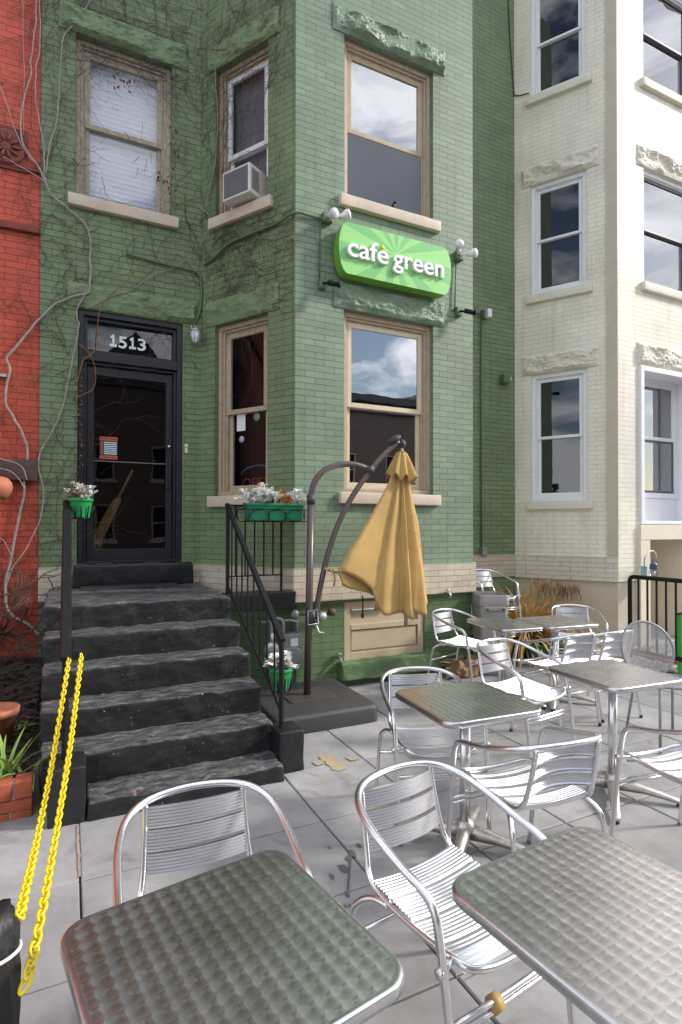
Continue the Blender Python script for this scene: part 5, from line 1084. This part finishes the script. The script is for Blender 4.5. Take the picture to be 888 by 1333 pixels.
# ================================================================== FURNITURE
def mir(P): return P + [Vector((-p[0], p[1], p[2])) for p in P[::-1][1:]]
def make_chair(label):
    t = thing('bistro_chair', label, 'chair', group='aluminium armchairs on the patio')
    half = [Vector(p) for p in ((-.254, .272, 0), (-.260, .236, .28), (-.263, .200, .51), (-.264, .178, .588), (-.265, .135, .620), (-.265, .03, .643), (-.260, -.10, .678), (-.230, -.205, .709), (-.150, -.272, .729), (0, -.295, .736))]
    b = MB(); P = mir(half); b.tube(spline(P, 5), .0125, 12); b.build('arm_hoop', m_alutube, t)
    half = [Vector(p) for p in ((-.168, -.272, .724), (-.172, -.250, .62), (-.180, -.222, .515), (-.189, -.198, .468), (-.193, -.150, .444), (-.199, -.02, .436), (-.205, .12, .446), (-.203, .200, .452), (-.180, .236, .442), (-.10, .250, .428), (0, .254, .424))]
    b = MB(); b.tube(spline(mir(half), 5), .0105, 10)
    for s in (-1, 1): b.tube([(s * .205, .190, .450), (s * .262, .208, .452)], .010, 8); b.lathe([(0, -.008), (.014, -.008), (.014, .008), (0, .008)], 10, mat=T((s * .275, .210, .452)) @ Matrix.Rotation(R(90), 4, 'Y'))
    b.build('seat_frame', m_alutube, t)
    for s in (-1, 1):
        b = MB(); b.tube(spline([(s * .199, -.09, .430), (s * .212, -.150, .424), (s * .236, -.196, .395), (s * .246, -.222, .33), (s * .256, -.285, .0)], 5), .0115, 10); b.lathe([(0, 0), (.013, 0), (.013, .02)], 10, c=(s * .256, -.2845, 0), mi=1); b.build('rear_leg', [m_alutube, m_rubber], t)
    b = MB()
    for s in (-.012, .012): b.tube([(-.259, .231, .31 + s), (-.1, .238, .31 + s), (.1, .238, .31 + s), (.259, .231, .31 + s)], .0085, 8)
    b.build('front_stretcher', m_alutube, t)
    b = MB(); b.tube([(-.249, -.240, .26), (.249, -.240, .26)], .0095, 8); b.build('rear_stretcher', m_alutube, t)
    def panel(n, path, half_w, bulge, ribs, gap):
        """ribbed slats: path(f) gives (y, z) along the panel, the surface bows by bulge in the middle"""
        V = []; F = []; uv = []; nu = 20
        for k in range(n):
            f0 = k / n + gap / 2; f1 = (k + 1) / n - gap / 2; base = len(V)
            prof = [(0, -.006)] + [(( q + t_) / ribs, h_) for q in range(ribs) for t_, h_ in ((.04, 0), (.56, 0), (.80, -.0045))][:-1] + [(1, -.006)]; rows = len(prof) - 1
            for j in range(rows + 1):
                f = f0 + (f1 - f0) * prof[j][0]; y, z = path(f); y2, z2 = path(f + .01); tv = Vector((0, y2 - y, z2 - z)).normalized(); nv = Vector((0, -tv.z, tv.y)); am = prof[j][1]
                for i in range(nu + 1):
                    u_ = -1 + 2 * i / nu; p = Vector((u_ * half_w, y, z)) + nv * (am - bulge * (1 - u_ * u_)) ; V.append(p)
            for j in range(rows):
                for i in range(nu): a = base + j * (nu + 1) + i; F.append((a, a + 1, a + nu + 2, a + nu + 1))
            # folded edges give each slat its thickness
            for j in (0, rows):
                r0 = base + j * (nu + 1); m0 = len(V)
                y, z = path(f0 if j == 0 else f1); y2, z2 = path((f0 if j == 0 else f1) + .01); tv = Vector((0, y2 - y, z2 - z)).normalized(); nv = Vector((0, -tv.z, tv.y))
                for i in range(nu + 1): V.append(V[r0 + i] - nv * .010)
                for i in range(nu): F.append((r0 + i, m0 + i, m0 + i + 1, r0 + i + 1))
        b = MB(); b.mesh(V, F, 0, False); return b
    bp = lambda f: (-.268 + (.222 + 0) * 0 + .046 * f + .006 * math.sin(f * 3), .716 - .196 * f)
    panel(3, lambda f: (-.262 + .044 * f, .714 - .198 * f), .168, -.034, 6, .045).build('backrest', m_aluslat, t)
    def sp_(f): 
        y = -.185 + .42 * f; return (y, .450 + .014 * math.cos(f * math.pi) * (1 if f < .5 else .3) - (.022 * max(0, f - .86) / .14))
    panel(4, sp_, .196, .016, 7, .025).build('seat', m_aluslat, t)
    for o in [q for q in bpy.data.objects if q.parent == t]:
        for v in o.data.vertices: v.co.x *= .93
    return t
def face(a): return R(a - 90)
chairs = [
 ('aluminium chair tucked behind the front left table, nearest the steps', .368, 1.60, -92.5),
 ('large aluminium chair between the two front tables, with a tape wrapped bar', 1.085, 1.432, -82),
 ('aluminium chair behind the middle table, beside the black umbrella base', 1.81, 2.60, -107),
 ('aluminium chair seen from behind, drawn up to the middle table', 1.84, 1.90, 84),
 ('aluminium chair between the middle table and the far tables, facing the camera', 2.93, 3.06, -82),
 ('aluminium chair by the green wall in front of the tan hatch', 3.56, 4.51, -72),
 ('aluminium chair seen from behind at the left far table', 3.70, 3.48, 91),
 ('aluminium chair seen from behind at the right far table, left of the mesh chair', 4.10, 3.43, 88),
 ('aluminium chair behind the far tables, before the cream wall', 4.82, 4.22, -127),
 ('aluminium chair cut off by the right edge of the photo', 2.70, 1.68, 84)]
proto = None
for i, (lb, x, y, a) in enumerate(chairs):
    if proto is None: proto = make_chair(lb); proto.location = (x, y, .003); proto.rotation_euler.z = face(a); first = proto
    else:
        c = dup(proto, (x, y, .003), face(a), lb)
        if 'tape' in lb:
            b = MB(); b.tube([(.06, .234, .31), (.09, .234, .31)], .024, 10); b.build('tape_wrap', plain('old_brown_tape', (.45, .30, .10), .5), c)
sx, sy, sa = 4.66, 5.34, -98
dup(proto, (sx, sy, .003), face(sa), 'lower aluminium chair of the stack behind the grey bin')
dup(proto, (sx - .01, sy + .02, .32), face(sa), 'upper aluminium chair of the stack behind the grey bin')

def rrect(hx, hy, r, n=7):
    P = []
    for (cx, cy, a0) in ((hx - r, hy - r, 0), (-hx + r, hy - r, 90), (-hx + r, -hy + r, 180), (hx - r, -hy + r, 270)):
        for k in range(n + 1): a = R(a0 + 90 * k / n); P.append((cx + r * math.cos(a), cy + r * math.sin(a)))
    return P
def make_table(label, hx=.275, hy=.275, grp='steel topped bistro tables'):
    t = thing('bistro_table', label, 'table', group=grp)
    b = MB(); V = []; F = []; prof = [(.020, .697), (.003, .699), (0, .704), (0, .722), (.0025, .7275), (.007, .7295), (.010, .7285), (.014, .7290)]
    for d, z in prof: V += [(x, y, z) for x, y in rrect(hx - d, hy - d, .062)]
    n = 32
    for j in range(len(prof) - 1):
        for i in range(n): F.append((j * n + i, j * n + (i + 1) % n, (j + 1) * n + (i + 1) % n, (j + 1) * n + i))
    b.mesh(V, F, 1, True)
    b.face(V[-n:], 0, False); b.face(V[:n][::-1], 1, False)
    b.build('tabletop', [m_top, plain('steel_table_rim', (.60, .60, .61), .3, 1., var=.12, vs=20)] if 'rim' not in TM else TM['rim'], t)
    b = MB(); b.lathe([(.027, .09), (.027, .69)], 20); b.lathe([(.032, .66), (.09, .69), (.09, .697)], 16); b.build('column', m_alutube, t)
    b = MB(); b.lathe([(.0, .05), (.045, .055), (.05, .09), (.036, .125), (.027, .13)], 20); b.build('base_hub', m_cast, t)
    for k in range(4):
        a = R(45 + 90 * k); d = Vector((math.cos(a), math.sin(a), 0)); s = Vector((-d.y, d.x, 0)); b = MB(); V = []
        for (f, h, wd, th) in ((.02, .105, .030, .06), (.08, .10, .030, .055), (.16, .085, .026, .04), (.26, .062, .022, .03), (.34, .040, .022, .022), (.365, .034, .014, .018)):
            for (o, z) in ((-1, -th), (1, -th), (1, -th * .3), (.45, 0), (-.45, 0), (-1, -th * .3)): V.append(d * f + s * wd * o + Z_ * (h + z))
        b.mesh(V, [(j * 6 + i, j * 6 + (i + 1) % 6, (j + 1) * 6 + (i + 1) % 6, (j + 1) * 6 + i) for j in range(5) for i in range(6)] + [(5, 4, 3, 2, 1, 0), (30, 31, 32, 33, 34, 35)], 0, True)
        b.lathe([(0, 0), (.017, 0), (.014, .022)], 10, c=d * .345, mi=1); b.build('base_leg', [m_cast, m_rubber], t)
    return t
TM = {}; TM['rim'] = [m_top, plain('steel_table_rim', (.60, .60, .61), .3, 1., var=.12, vs=20)]
t0 = make_table('front left table, its swirl brushed steel top dark and nearest the yellow chain'); t0.location = (.296, 1.145, .003); t0.rotation_euler.z = R(9.5)
for lb, x, y, a in (('front right table, its swirl brushed steel top bright and cut by the photo edge', 1.122, .882, 5), ('middle table between the black umbrella base and the chair seen from behind', 1.80, 2.27, -4), ('right hand table with a reflection across half its steel top', 2.93, 2.31, -4), ('right one of the two far tables pushed together', 4.06, 3.80, -6)):
    dup(t0, (x, y, .003), R(a), lb)
t5 = make_table('left one of the two far tables pushed together, nearest the grey bin', .212, .32); t5.location = (3.55, 3.93, .004); t5.rotation_euler.z = R(-8)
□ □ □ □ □
• _Work to complete_
Going through the data above, count the lines where the string "from" appears, and answer with only that number.

• _Solution_
5